### Written exercise:
Search the data for the string "scene" and gather each line it is in.

### Stored data:
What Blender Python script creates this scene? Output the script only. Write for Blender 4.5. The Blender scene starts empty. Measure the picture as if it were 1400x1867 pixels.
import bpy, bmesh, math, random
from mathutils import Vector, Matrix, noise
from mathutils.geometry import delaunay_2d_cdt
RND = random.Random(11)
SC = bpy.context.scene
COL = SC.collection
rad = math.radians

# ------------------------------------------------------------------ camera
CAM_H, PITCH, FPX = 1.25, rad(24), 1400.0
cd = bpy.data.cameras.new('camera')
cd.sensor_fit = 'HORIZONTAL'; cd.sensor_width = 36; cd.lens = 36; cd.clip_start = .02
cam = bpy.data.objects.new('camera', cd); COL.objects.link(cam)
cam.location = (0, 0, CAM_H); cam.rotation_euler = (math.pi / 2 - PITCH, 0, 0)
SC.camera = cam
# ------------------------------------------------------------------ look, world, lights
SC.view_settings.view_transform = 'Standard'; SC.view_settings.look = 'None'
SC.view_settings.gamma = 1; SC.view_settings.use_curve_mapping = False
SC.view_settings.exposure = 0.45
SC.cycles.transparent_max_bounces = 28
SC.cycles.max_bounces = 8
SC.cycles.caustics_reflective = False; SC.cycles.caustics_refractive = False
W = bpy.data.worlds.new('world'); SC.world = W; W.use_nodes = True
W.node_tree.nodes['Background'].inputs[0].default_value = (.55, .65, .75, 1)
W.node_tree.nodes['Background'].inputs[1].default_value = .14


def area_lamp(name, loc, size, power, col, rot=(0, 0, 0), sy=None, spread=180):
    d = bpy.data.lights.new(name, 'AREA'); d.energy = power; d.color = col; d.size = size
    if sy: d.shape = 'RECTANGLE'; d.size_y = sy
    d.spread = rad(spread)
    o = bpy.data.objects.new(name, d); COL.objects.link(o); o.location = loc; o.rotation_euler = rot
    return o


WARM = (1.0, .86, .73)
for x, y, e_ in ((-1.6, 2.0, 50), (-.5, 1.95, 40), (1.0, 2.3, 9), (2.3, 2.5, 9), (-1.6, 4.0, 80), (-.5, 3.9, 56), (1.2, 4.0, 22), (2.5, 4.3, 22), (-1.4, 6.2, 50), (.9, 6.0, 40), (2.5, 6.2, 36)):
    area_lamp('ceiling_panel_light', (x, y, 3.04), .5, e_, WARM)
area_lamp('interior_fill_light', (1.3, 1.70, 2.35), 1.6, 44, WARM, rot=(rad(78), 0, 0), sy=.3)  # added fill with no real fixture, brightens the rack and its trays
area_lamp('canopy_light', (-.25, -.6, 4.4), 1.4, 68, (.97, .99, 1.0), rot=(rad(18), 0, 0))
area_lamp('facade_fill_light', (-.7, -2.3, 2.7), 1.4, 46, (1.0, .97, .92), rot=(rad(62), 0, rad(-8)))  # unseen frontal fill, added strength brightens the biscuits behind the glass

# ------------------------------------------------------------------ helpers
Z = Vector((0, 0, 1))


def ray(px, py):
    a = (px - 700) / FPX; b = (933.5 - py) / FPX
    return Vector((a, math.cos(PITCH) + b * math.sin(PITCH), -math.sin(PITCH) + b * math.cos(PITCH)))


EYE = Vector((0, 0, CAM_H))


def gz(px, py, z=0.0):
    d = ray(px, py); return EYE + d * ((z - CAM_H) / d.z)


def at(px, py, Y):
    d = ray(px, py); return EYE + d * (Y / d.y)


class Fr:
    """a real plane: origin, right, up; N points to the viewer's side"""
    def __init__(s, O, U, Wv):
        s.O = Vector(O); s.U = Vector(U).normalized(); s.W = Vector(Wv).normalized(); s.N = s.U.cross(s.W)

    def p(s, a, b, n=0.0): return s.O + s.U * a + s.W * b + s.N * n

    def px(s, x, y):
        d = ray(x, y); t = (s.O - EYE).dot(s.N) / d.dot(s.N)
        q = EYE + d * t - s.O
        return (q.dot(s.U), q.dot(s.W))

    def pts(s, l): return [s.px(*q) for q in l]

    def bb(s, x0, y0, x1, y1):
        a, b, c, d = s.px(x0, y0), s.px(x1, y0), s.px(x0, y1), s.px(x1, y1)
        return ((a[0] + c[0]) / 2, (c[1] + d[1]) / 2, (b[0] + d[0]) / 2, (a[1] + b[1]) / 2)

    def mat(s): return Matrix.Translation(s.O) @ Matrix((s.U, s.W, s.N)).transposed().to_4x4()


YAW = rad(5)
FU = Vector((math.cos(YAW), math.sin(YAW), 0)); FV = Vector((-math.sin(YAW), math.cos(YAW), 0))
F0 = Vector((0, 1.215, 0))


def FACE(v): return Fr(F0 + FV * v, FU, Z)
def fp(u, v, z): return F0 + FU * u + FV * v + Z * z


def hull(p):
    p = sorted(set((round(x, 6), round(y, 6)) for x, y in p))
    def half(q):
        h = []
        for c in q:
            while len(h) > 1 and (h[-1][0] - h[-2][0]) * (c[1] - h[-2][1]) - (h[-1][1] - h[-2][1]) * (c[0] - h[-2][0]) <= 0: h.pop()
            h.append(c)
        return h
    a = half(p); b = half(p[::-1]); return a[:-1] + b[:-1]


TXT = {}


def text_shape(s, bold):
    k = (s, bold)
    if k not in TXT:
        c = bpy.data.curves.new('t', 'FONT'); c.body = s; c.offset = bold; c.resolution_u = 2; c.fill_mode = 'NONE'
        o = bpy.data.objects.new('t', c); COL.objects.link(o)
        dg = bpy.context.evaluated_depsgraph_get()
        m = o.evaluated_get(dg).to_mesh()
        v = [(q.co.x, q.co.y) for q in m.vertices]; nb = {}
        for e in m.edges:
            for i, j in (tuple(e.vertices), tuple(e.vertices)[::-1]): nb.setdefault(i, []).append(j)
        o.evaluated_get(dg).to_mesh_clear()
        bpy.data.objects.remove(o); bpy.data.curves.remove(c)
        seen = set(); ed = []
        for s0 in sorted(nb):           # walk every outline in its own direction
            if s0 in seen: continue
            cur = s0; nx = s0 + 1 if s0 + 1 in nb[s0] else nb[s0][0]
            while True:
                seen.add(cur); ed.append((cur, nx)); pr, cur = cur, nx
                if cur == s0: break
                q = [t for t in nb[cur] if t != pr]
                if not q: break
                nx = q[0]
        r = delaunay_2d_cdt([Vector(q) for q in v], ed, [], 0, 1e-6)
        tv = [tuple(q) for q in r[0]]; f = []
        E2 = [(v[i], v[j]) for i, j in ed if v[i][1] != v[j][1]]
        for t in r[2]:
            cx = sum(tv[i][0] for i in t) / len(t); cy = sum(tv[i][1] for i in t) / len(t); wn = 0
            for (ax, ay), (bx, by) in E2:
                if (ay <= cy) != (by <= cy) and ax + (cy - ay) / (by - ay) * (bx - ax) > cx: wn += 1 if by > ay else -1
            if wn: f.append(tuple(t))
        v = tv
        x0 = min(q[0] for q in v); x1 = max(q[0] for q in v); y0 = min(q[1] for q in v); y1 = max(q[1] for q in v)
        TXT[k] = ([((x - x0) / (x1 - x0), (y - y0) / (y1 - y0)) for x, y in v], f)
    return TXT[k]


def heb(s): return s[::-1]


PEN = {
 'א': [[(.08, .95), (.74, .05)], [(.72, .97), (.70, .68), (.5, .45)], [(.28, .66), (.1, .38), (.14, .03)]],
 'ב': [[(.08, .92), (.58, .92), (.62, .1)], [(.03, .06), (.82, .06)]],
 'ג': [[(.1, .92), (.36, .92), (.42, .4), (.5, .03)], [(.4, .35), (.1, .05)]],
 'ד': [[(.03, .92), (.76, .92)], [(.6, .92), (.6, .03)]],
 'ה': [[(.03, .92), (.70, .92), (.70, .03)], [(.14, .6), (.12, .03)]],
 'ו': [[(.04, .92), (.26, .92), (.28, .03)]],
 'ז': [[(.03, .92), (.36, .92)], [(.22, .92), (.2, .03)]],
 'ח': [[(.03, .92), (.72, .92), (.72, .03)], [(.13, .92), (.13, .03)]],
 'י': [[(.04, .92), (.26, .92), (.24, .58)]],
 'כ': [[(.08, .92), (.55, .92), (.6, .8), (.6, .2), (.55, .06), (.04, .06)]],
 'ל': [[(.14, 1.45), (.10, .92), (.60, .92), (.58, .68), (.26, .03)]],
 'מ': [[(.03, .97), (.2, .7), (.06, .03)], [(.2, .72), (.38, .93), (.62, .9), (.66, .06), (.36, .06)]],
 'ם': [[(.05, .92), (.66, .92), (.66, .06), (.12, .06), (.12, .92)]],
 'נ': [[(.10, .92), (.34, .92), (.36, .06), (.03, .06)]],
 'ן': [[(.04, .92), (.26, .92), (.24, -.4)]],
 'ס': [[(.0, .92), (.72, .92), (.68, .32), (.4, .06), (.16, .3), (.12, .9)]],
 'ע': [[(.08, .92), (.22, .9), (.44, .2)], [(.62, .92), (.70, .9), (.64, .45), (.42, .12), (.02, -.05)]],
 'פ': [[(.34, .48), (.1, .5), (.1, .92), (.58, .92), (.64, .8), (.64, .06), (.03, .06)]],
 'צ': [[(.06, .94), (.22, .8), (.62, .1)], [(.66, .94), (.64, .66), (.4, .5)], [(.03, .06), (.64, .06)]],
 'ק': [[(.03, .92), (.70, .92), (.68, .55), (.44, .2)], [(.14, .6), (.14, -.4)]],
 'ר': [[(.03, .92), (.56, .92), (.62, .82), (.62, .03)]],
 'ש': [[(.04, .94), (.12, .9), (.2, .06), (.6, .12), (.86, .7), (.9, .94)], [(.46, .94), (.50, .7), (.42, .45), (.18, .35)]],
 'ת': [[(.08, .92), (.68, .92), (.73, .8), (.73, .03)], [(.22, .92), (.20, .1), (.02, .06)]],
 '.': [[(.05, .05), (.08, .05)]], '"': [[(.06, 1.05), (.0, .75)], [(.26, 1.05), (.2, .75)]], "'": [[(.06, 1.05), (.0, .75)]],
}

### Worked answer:
What Blender Python script creates this scene? Output the script only. Write for Blender 4.5. The Blender scene starts empty. Measure the picture as if it were 1400x1867 pixels.
SC = bpy.context.scene